India’s numbers show a split economy—softening at home, stronger abroad.

  • Composite PMI: 56.5 (down from 58.9), a three-year low
  • Manufacturing PMI: 53.8 (down from 56.9), a 4½-year low
  • Services PMI: 57.2 (down from 58.1)
  • Input costs rose at the fastest pace since June 2022, with firms absorbing part of the increase by squeezing margins
  • A bright spot: record international orders, even as domestic demand cooled

India is especially exposed because it imports most of its oil—and an energy shock hits quickly through prices.


Why “stagflation” talk is back (and why it’s still early)

These surveys are flashing the same warning light in multiple places:

  • Growth is slowing (PMIs falling toward 50)
  • Prices are accelerating (input and output price gauges jumping)
  • Supply is disrupted (delivery times worsening)

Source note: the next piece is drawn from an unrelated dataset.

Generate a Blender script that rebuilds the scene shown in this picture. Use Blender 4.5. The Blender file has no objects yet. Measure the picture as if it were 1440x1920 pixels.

That’s the recipe for stagflation—yet it’s still early. One month of flash data doesn’t make a trend. The next question is duration: Does the energy shock fade, or stick?


What to watch next

  1. Oil, diesel, and shipping costs
    If logistics remain constrained, inflation pressure can stay elevated even if demand weakens.
  2. Business hiring intentions
    The U.S. survey already hints at softening employment—watch whether that spreads.
  3. Central bank tone
    If inflation expectations rise faster than growth falls, policymakers may lean tighter than markets want.
  4. Second-round effects
    The first wave is energy. The second wave is everything built on energy: transport, food, manufacturing inputs, and household spending.

Bottom line

The Iran war is no longer just a markets story. It’s now a growth-and-inflation story—and business surveys are showing the first broad signs of that shift: activity cooling, costs rising, confidence dipping, and central banks facing a nastier policy dilemma.